The volume engages with a detailed analysis of the concept of opsis in the Poetics and its commentaries and persuasively argues that, even if opsis is not the centre of the poet's art, Aristotle does not privilege the reading of tragedy over its performance. ‘Aristote ne saurait ici procéder à une évacuation de l’opsis: bien au contraire, il reconnaît sa fonction primordiale dans l'appréhension de ce qu'est le drame, en tant à la fois qu'objet phénoménal et qu'objet d'une définition philosophique’ (p. 48).
N. then justifies the opposition between his interpretation of Chapter 6 and the anti-Aristotelian one by exploring the history of the manuscripts and their reception that he describes as a series of misunderstandings. We learn that V. Maggi (In Aristotelis librum de Poetica communes Explanationes [1550]) is the inventor of the Aristotle that would then be rejected by Nietzsche and Dupont and remain authoritative until the 1970s. In the context of the reformation Maggi was led to dematerialise tragedy, which fed intellectualist approaches willing to expurgate sensuous experience from art. Christian and Neoplatonist readings of the Poetics reduced tragedy to a poem and were then turned into aesthetical principles by French Classicism and German Idealism. These principles would later be questioned by new dramaturgical approaches (A. Artaud, Le théâtre et son double [1938]). Maggi's misreading of Chapter 6 therefore feeds the debate for both anti-Aristotelians and neo-Aristotelians into the twentieth century. It not only fuels discussions about the nature and boundaries of theatre-making, but also turns the Poetics into a proto-narratologist treatise – particularly in G. Genette's work (‘Quarante ans de Poétique’, LhT 10 [2012]).
The originality of N.'s approach sits in his constant consideration of theatre practices now and then. He situates the reception of Aristotle's Poetics within the history of drama and of the performance of ancient theatre, particularly within Italian, German, French and English traditions. Because it uses the history of opsis to reflect on the history of performance – see, for example, N.'s analysis of the argument opposing E.G. Craig (On the Art of the Theatre [1911]) and F.L. Lucas (Tragedy [1927]) –, the volume can be illuminating for theatre and performance scholars as well as for contemporary theatre-makers.
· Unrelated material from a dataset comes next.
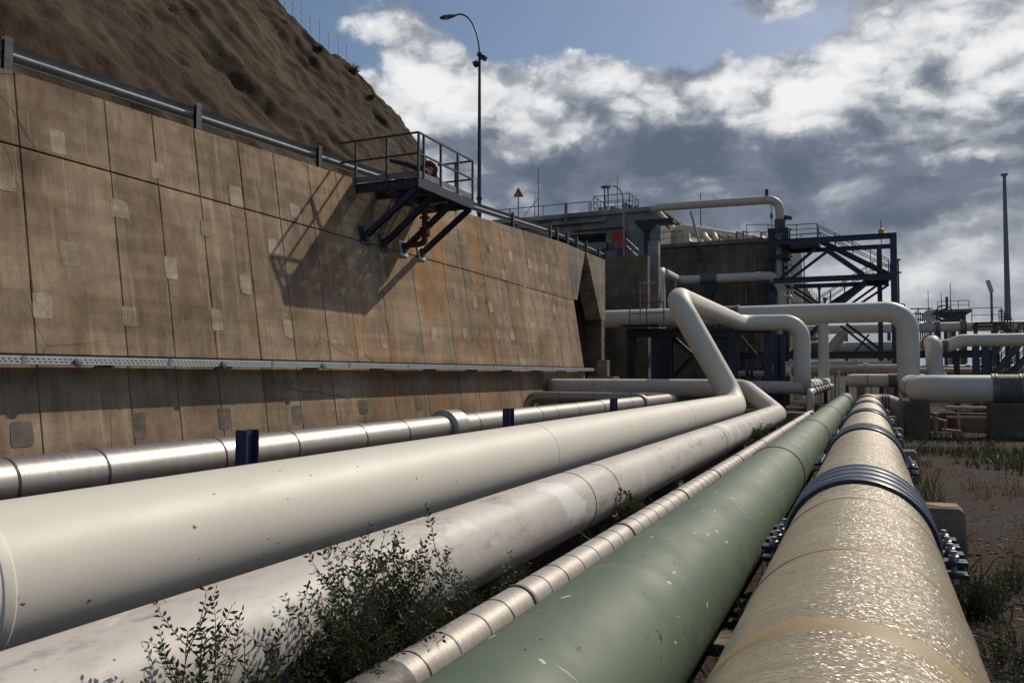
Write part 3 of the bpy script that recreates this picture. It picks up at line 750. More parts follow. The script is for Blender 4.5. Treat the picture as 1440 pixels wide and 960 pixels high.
# green pipe
GXc, GZ, GR = -1.17, -1.33, .371
pg = pipe_thing('green_pipe', (GXc, 3, GZ-GR+H), 'thick weathered green pipe with scratches, next to the golden fibre pipe')
MB().tube([W(GXc, YB, GZ), W(GXc, 46, GZ), W(GXc, 46, -2.6)], GR, 56, .7, 8).build('pipe', 'green_paint', pg)
for px, pyy in ((1090, 640), (1140, 602), (1165, 583)):
    yv = P(px, pyy, X=GXc).y
    MB().ring(W(GXc, yv, GZ), (0, 1, 0), 0, [(-.07, GR-.003), (-.06, GR+.012), (.04, GR+.014), (.055, GR+.004), (.07, GR-.003)], 56).build('joint_ring', 'green_paint', pg)
    MB().collar(W(GXc, yv+.068, GZ), (0, 1, 0), GR, .02, .006, 56).build('joint_gap', 'rubber', pg)

# golden glass fibre pipe
FX, FZ, FR = -.086, -1.223, .474
pf_ = pipe_thing('fibre_pipe', (FX, 3, FZ-FR+H), 'golden glass fibre wound pipe with glittering surface and dark blue straps')
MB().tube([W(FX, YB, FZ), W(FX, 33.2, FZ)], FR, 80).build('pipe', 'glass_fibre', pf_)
for y_, w_ in ((P(1190, 880, X=FX).y*0+2.62, .085), (3.75, .03), (1.0, .08), (5.3, .02), (9.6, .05), (16.4, .06), (23, .06)):
    MB().ring(W(FX, y_, FZ), (0, 1, 0), 0, [(-w_, FR-.003), (-w_*.6, FR+.0035), (-w_*.2, FR+.005), (w_*.5, FR+.0035), (w_, FR-.003)], 80).build('resin_seam', 'resin_seam', pf_)
# its far end turns aside and dives
MB().tube([W(FX, 33.1, FZ), W(FX, 34.0, FZ), W(.95, 34.0, FZ), W(.95, 34.0, -2.6)], FR-.03, 32, .45).build('elbow', 'rust_pale', pf_)
for xv in (.42, .52, .62): MB().collar(W(xv, 34.0, FZ), (1, 0, 0), FR-.03, .05, .02, 32).build('strap', 'dark_blue_steel', pf_)

# strap saddles holding the fibre pipe, each on its concrete block
CLY = [6.45, 12.3, 18.1, 23.9, 29.7]
sad = thing('pipe_saddle', (FX, CLY[0], gz(FX, CLY[0])), 'dark blue four strap pipe clamp with bolted ears, nearest on the fibre pipe', 'pipe clamp', 'strap clamps on the fibre pipe')
for k in range(4):
    yv = CLY[0]-.39+.26*k
    m = MB().ring(W(FX, yv, FZ), (0, 1, 0), 0, [(-.07, FR+.002), (-.07, FR+.026), (-.055, FR+.032), (.055, FR+.032), (.07, FR+.026), (.07, FR+.002)], 64, -1.62, 1.62)
    st = m.build('strap', 'strap_blue', sad)
    MB().ring(W(FX, yv+.06, FZ), (0, 1, 0), 0, [(-.016, FR+.030), (-.013, FR+.040), (.013, FR+.040), (.016, FR+.030)], 64, -1.45, 1.45).build('lit_edge_stripe', 'lit_edge_stripe', st)  # added pale stripe: the strap's lit far edge put into the colour
for s_ in (-1, 1):
    xe = FX + s_*(FR+.095)
    for k in range(4):
      ear = MB(); ear.box(W(xe, CLY[0]-.39+.26*k, FZ-.02), (.16, .12, .03)).box(W(xe, CLY[0]-.39+.26*k, FZ-.10), (.16, .12, .03)).box(W(xe-s_*.07, CLY[0]-.39+.26*k, FZ-.06), (.02, .11, .05))
      e = ear.build('ear', 'strap_blue', sad, bevel=.003)
      MB().ring(W(xe, CLY[0]-.39+.26*k, FZ), (0, 0, 1), 0, [(-.16, .02), (-.004, .02), (-.004, .034), (.024, .034), (.030, .02), (.055, .02), (.057, 0)], 6).build('bolt', 'bolt_steel', e, smooth=False)
    MB().ring(W(FX, CLY[0], FZ), (0, 1, 0), 0, [(-.46, FR+.003), (-.46, FR+.03), (.46, FR+.03), (.46, FR+.003)], 24, s_*1.72, s_*2.6).build('cradle', 'dark_blue_steel', sad, fix=True)
ordn = ['second', 'third', 'fourth', 'farthest']
for k, yv in enumerate(CLY[1:]):
    copy_thing(sad, (FX, yv, gz(FX, yv) - gz(FX, CLY[0]) + 0 + gz(FX, CLY[0])), 'dark blue four strap pipe clamp, %s from the camera along the fibre pipe' % ordn[k])
# saddles must not sink with the ground: keep their height on the level pipe
for o in list(COL.objects):
    if o.name.startswith('pipe_saddle') and o.parent is None: o.location.z = sad.location.z

blk_y = [8.05, 14.2, 20.0, 25.6]
for k, yv in enumerate(blk_y):
    x1 = P(1358, 715, Y=blk_y[0]).x if k == 0 else .66
    zt = P(1335, 712, Y=blk_y[0]+.1).z if k == 0 else (H-1.22)
    zb = gz(.8, yv)-.15
    m = MB(); w0 = .36
    m.prism([(FX+.30, zb), (x1+.02, zb), (x1, zt-.04), (x1-.045, zt), (FX+.30, zt-.01)], lambda p: (p[0], yv, p[1]), lambda p: (p[0], yv+w0, p[1]))
    lab = ['rust streaked concrete cradle block by the nearest strap clamp, on the gravel', 'grey concrete cradle block beside the second strap clamp of the fibre pipe',
           'small concrete cradle block beside the third strap clamp of the fibre pipe', 'concrete cradle block by the end of the fibre pipe'][k]
    b = m.build('concrete_block', 'plain_concrete', None, bevel=.015); solo(b, lab, 'concrete block', 'cradle blocks by the fibre pipe')
    if k == 0:
        n = 12; mm = MB(); c0 = Vector(((FX+.5+x1)/2, yv+.17, zt+.0035))
        mm.add([c0 + Vector((math.cos(a*.5236)*.13*(1+.4*noise.noise((a, 1, 2))), math.sin(a*.5236)*.11*(1+.4*noise.noise((a, 5, 2))), 0)) - b.location + b.location for a in range(n)], [tuple(range(n))])
        mm.build('rust_stain', 'rust_paint', b)
# low sleepers under the pipes
def sleeper(x0, x1, y, ztop, lab, grp='concrete sleepers under the pipes', w=.3):
    m = MB(); zb = min(gz(x0, y), gz(x1, y))-.15
    m.bb((x0, y, zb), (x1, y+w, ztop)); solo(m.build('concrete_sleeper', 'plain_concrete', None, bevel=.015), lab, 'concrete sleeper', grp)
for y in (5.0, 11.0, 17.5, 24.0, 32, 40):
    sleeper(GXc-.34, GXc+.34, y, GZ-GR+H+.06, 'low concrete sleeper carrying the green pipe')
    if y < 26:
        sleeper(CX_-.2, CX_+.2, y+.4, CZ-CR+H+.03, 'narrow concrete sleeper carrying the stained white pipe')
        sleeper(DX-.11, DX+.11, y+.9, DZ-DR+H+.02, 'small concrete sleeper carrying the thin jacketed pipe')
# steel racks carrying the stainless and the white pipe
rk = None
for k, (px, pyy) in enumerate(((348, 604), (715, 574), (863, 560))):
    pt = P(px, pyy, X=-4.8); yv = pt.y
    lab = ['blue steel rack post standing in front of the stainless pipe, nearest of three', 'blue steel rack post by the stainless pipe collar, middle of three', 'blue steel rack post at the end of the stainless pipe'][k]
    t = thing('pipe_rack', (-4.8, yv, gz(-4.8, yv)), lab, 'pipe rack', 'blue pipe racks')
    zb = gz(-4.8, yv)-.1
    MB().bb((-4.86, yv-.075, zb), (-4.74, yv-.063, pt.z)).bb((-4.86, yv+.063, zb), (-4.74, yv+.075, pt.z)).bb((-4.806, yv-.0628, zb), (-4.794, yv+.0628, pt.z)).build('post', 'blue_steel', t, smooth=False)
    MB().ibeam((-6.0, yv, BZ-BR+H-.09), (-4.87, yv, BZ-BR+H-.09), .12, .16).ibeam((-4.73, yv, BZ-BR+H-.09), (-3.3, yv, BZ-BR+H-.09), .12, .16).build('cross_beam', 'blue_steel', t, smooth=False)
    MB().bb((-5.95, yv-.06, zb), (-5.83, yv+.06, BZ-BR+H-.172)).build('post', 'blue_steel', t)
    MB().bb((-3.5, yv-.06, zb), (-3.38, yv+.06, BZ-BR+H-.172)).build('post', 'blue_steel', t)
    MB().bb((AX-.12, yv-.05, BZ-BR+H-.008), (AX+.12, yv+.05, AZ-AR+H+.01)).build('pipe_shoe', 'blue_steel', t)
pt = P(908, 629, X=-3.40)
t = thing('steel_bracket', (-3.4, pt.y, gz(-3.4, pt.y)), 'small blue steel bracket showing between the big white pipe and the stained pipe', 'bracket')
MB().bb((-3.44, pt.y-.05, gz(-3.4, pt.y)-.1), (-3.36, pt.y+.05, pt.z-.03)).build('post', 'blue_steel', t)
MB().bb((-3.475, pt.y-.16, pt.z-.028), (-3.30, pt.y+.16, pt.z+.02)).build('top_plate', 'blue_steel', t, bevel=.004)

# low slab the thin pipe runs into
kb = MB().bb((-3.2, 29.6, -.7), (-1.72, 30.3, H-1.34)).build('concrete_slab', 'plain_concrete', None, bevel=.02)
solo(kb, 'low concrete slab where the thin jacketed pipe turns upward', 'concrete slab')
# ================================================================== PLANT BEYOND THE PIPES
def pz(y, fw): return (526-y)/F_PX*fw            # rarely used: height above the eye at a depth
# right-hand loop: low run on plinths, up, and a long high run to the wall
pi = pipe_thing('loop_pipe', (1.7, 32.6, gz(1.7, 32.6)), 'white pipe on plinths rising into the long high level run with rounded corner')
IR = .51
MB().tube([W(15, 32.6, -.54), W(1.7, 32.6, -.54), W(1.7, 43.5, -.54), W(1.7, 43.5, 3.08), W(-15.9, 43.5, 3.12)], IR, 48, .95, 10).build('pipe', 'far_white_paint', pi)
MB().collar(W(1.7, 33.75, -.54), (0, 1, 0), IR, .10, .02, 40).build('joint_ring', 'clamp_grey', pi)
MB().collar(W(1.7, 42.2, -.54), (0, 1, 0), IR, .12, .03, 40).build('joint_ring', 'clamp_grey', pi)
for p_, ax in ((W(2.75, 32.6, -.54), (1, 0, 0)), (W(1.7, 43.5, .45), (0, 0, 1)), (W(1.7, 43.5, 2.05), (0, 0, 1)), (W(.65, 43.5, 3.085), (1, 0, 0)), (W(-3.4, 43.5, 3.1), (1, 0, 0))): MB().collar(p_, ax, IR, .035, .006, 40).build('weld_seam', 'far_white_paint', pi)
xa = P(1418, 548, Y=32.6).x
MB().collar(W(xa, 32.6, -.54), (1, 0, 0), IR, .82, .025, 40).build('clamp_band', 'clamp_grey', pi)
for d in (-.47, -.36, .36, .47): MB().collar(W(xa+d, 32.6, -.54), (1, 0, 0), IR, .07, .05, 40).build('flange', 'grey_steel', pi)
xb = P(1025, 441, Y=43.5).x
MB().collar(W(xb, 43.5, 3.11), (1, 0, 0), IR, .9, .03, 40).build('clamp_band', 'clamp_grey', pi)
MB().collar(W(xb+.5, 43.5, 3.11), (1, 0, 0), IR, .10, .07, 40).build('flange', 'grey_steel', pi)
MB().collar(W(xb-.5, 43.5, 3.11), (1, 0, 0), IR, .10, .07, 40).build('flange', 'grey_steel', pi)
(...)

After acknowledging the fact that the most convincing way to look at the Poetics is to consider it as a philosophical text (with F. Robortello, In librum Aristotelis de arte poetica explicationes [1548], V. Goldschmidt, Temps physique et temps tragique chez Aristote [1982] and D. Guastini, Aristotele: Poetica [2010]), in the second part of the monograph, N. challenges Aristotle's theory by taking Oedipus Tyrannus, whose exodos relies on opsis, as a case study. Relying on a close dramaturgical analysis of this exodos, N. argues that ‘teratophany’, as an effect embedded in the muthos itself, is part of the structure of tragedy: ‘l'interprétation aristotélicienne d’Œdipe Roi comme mécanique rationnelle ne rend donc pas compte de l'ensemble des effets produits par la pièce de Sophocle à la représentation – et même à la simple lecture’ (p. 239). N. then demonstrates how Oedipus Tyrannus has nonetheless become the epitome of the Aristotelian theory and of the tragedy of fate (with Seneca's version as a very important intertext), offering close readings of early modern versions of Sophocles’ play – notably by G. Dell'Anguillara (Edippo [1565]) and A. Dacier (L’Œdipe et l’Électre de Sophocle [1692]) and of the adaptations by P. Corneille (1659) and Voltaire (1719). However, the play by J. Dryden and N. Lee (1678) and a couple of performances in Colleges in France in the seventeenth century, as counterexamples, were particularly spectacular and relied on opsis. As N. indicates, Oedipus Tyrannus was also used as an argument to loosen the limitations of French classicism, but the monstrosity of the exodos only fully made its way back to national stages in the twentieth century. The argument of the second part of the volume is driven by adaptation and performance histories, and N. manages brilliantly to show how practice and theory are interconnected.
Voir le théâtre is a deeply scholarly monograph, using classical reception to investigate the history of the misreadings of Aristotle's concept of opsis and their consequences for theatre practices. This study is relevant to Classics as well as theatre and performance studies. The book is, however, focused on a Western approach to theatre, and there could have been room for further comment on non-European traditions that have been and still are used as references by Western scholars and theatre-makers (E.G. Craig, On the Art of the Theatre [1911]; A. Artaud, Le théâtre et son double [1938]; R. Schechner, Performance Theory [1988]) to resolve or do away with the debate opposing muthos and opsis. However, N. ends the monograph dismissing this opposition and stating that drama is precisely the art of articulating images and speech and that is why the exodos of Oedipus Tyrannus is, according to him, more relevant than the Poetics for thinking about the theory and practice of theatre and performance.